_Challenge_:
Quote, with no changes, the lines that run from the top of the material to the line with "tag(mb.build('ceiling', M['ceiling']), 'flat", both included.

_Supplied data_:
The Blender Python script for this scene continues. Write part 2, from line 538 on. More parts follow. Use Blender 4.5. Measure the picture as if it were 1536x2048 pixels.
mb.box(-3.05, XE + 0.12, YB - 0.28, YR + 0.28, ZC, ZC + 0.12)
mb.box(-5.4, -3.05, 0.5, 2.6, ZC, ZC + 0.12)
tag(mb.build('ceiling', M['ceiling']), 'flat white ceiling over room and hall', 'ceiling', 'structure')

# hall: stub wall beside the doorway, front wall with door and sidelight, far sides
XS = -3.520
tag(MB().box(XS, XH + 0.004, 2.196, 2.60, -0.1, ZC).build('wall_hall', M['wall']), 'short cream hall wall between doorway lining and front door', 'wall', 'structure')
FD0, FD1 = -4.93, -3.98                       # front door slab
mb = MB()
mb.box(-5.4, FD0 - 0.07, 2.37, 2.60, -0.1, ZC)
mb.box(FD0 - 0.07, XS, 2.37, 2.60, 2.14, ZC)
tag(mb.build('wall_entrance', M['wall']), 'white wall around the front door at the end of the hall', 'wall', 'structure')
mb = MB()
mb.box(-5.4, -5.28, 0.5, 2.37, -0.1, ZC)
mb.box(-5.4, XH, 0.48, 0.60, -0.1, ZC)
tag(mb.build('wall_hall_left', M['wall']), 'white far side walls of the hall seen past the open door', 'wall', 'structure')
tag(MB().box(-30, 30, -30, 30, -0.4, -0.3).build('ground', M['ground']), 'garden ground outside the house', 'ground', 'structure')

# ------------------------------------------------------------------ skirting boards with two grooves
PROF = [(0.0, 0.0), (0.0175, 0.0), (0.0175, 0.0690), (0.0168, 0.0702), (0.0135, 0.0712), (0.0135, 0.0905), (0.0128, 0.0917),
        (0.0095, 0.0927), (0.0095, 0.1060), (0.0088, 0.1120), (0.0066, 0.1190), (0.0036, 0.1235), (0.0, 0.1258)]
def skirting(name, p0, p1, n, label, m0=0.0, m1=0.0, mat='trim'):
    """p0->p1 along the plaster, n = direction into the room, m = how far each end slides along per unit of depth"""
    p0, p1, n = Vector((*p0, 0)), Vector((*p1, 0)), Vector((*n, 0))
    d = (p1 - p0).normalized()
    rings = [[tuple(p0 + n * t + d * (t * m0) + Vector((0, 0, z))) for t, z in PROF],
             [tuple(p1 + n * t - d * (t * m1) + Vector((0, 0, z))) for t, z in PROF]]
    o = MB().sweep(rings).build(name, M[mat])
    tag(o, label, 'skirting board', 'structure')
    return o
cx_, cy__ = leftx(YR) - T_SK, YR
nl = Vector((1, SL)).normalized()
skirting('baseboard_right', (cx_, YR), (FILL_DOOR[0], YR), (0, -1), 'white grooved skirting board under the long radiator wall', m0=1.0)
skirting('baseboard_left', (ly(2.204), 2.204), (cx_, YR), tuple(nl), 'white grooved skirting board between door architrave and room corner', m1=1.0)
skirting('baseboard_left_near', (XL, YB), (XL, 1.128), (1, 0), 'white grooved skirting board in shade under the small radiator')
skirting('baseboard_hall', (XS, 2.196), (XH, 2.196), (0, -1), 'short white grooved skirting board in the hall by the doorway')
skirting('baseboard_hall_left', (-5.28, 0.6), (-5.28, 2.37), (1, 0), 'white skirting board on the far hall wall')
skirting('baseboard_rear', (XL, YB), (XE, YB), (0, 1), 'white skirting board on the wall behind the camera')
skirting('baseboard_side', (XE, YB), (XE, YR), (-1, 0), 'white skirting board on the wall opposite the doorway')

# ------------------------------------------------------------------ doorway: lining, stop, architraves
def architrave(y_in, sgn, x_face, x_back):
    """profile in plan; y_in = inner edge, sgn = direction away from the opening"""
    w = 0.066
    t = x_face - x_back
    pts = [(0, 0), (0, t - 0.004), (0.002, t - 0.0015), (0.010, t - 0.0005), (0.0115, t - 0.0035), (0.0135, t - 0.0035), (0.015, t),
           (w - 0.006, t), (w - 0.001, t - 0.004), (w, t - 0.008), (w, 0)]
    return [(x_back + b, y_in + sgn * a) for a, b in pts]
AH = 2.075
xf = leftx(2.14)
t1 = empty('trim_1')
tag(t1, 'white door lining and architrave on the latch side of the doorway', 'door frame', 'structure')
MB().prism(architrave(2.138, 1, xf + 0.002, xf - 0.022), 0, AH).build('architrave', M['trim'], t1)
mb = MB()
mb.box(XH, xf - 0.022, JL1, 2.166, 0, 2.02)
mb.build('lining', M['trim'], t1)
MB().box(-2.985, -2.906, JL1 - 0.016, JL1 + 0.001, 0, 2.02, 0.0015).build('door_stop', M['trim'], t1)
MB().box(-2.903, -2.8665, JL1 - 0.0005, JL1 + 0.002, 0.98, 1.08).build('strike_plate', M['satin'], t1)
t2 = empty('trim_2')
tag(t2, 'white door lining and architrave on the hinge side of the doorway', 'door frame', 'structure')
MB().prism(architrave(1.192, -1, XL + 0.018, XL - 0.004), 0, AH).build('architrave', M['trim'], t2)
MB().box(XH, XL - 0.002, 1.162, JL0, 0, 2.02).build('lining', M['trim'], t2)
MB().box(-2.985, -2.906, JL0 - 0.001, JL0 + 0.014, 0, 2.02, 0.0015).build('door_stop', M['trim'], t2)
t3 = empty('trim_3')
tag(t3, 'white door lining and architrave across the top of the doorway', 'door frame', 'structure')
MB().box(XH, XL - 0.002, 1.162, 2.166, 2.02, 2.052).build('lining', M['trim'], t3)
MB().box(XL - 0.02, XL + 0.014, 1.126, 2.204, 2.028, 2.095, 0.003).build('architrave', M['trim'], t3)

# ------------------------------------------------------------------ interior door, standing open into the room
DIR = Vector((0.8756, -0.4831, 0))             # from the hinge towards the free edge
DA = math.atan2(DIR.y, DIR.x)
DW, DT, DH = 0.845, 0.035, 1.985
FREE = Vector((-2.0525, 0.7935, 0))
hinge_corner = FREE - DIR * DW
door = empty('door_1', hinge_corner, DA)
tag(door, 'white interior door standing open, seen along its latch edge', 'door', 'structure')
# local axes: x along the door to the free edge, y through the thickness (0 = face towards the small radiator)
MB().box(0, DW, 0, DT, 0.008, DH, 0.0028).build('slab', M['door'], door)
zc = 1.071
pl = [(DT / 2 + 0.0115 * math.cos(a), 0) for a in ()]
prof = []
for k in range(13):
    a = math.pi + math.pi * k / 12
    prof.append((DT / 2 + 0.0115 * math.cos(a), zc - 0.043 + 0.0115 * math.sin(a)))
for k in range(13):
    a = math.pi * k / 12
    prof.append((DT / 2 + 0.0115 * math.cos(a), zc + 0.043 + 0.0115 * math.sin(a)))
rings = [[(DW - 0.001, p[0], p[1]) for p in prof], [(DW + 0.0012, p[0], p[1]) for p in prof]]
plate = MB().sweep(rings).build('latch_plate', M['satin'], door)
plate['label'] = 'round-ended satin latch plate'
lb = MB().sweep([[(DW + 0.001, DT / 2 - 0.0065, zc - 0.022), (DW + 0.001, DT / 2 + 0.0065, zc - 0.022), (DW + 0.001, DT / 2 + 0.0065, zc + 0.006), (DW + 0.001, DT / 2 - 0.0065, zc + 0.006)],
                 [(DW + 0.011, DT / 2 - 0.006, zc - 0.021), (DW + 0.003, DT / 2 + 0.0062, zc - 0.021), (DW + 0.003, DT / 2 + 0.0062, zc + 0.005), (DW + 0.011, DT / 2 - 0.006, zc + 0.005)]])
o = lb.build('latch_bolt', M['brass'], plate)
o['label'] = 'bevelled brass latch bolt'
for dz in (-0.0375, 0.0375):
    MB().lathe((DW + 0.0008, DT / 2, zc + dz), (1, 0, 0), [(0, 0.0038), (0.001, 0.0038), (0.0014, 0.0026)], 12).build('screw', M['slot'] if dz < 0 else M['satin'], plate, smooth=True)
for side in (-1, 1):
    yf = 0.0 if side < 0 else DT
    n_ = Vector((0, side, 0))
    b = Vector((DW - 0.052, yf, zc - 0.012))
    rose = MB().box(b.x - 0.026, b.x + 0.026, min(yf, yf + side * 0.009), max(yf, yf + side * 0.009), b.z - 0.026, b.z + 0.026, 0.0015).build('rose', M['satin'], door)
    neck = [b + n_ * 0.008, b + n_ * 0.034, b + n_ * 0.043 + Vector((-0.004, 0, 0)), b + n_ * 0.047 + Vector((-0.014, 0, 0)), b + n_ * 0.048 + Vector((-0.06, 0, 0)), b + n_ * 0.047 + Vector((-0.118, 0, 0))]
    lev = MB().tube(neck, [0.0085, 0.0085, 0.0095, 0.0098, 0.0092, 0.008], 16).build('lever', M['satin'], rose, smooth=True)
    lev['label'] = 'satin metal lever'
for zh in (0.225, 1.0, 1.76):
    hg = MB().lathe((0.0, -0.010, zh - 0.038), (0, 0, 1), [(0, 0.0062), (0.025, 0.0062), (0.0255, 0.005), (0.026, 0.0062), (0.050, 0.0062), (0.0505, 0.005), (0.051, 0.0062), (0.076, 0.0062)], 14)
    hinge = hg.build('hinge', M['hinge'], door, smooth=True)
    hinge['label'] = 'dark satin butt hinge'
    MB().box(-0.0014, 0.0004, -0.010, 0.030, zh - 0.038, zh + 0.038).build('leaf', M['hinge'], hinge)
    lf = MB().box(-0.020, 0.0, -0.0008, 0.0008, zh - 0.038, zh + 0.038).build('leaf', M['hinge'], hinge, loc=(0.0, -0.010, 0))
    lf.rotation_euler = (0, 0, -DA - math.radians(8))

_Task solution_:
The Blender Python script for this scene continues. Write part 2, from line 538 on. More parts follow. Use Blender 4.5. Measure the picture as if it were 1536x2048 pixels.
mb.box(-3.05, XE + 0.12, YB - 0.28, YR + 0.28, ZC, ZC + 0.12)
mb.box(-5.4, -3.05, 0.5, 2.6, ZC, ZC + 0.12)
tag(mb.build('ceiling', M['ceiling']), 'flat white ceiling over room and hall', 'ceiling', 'structure')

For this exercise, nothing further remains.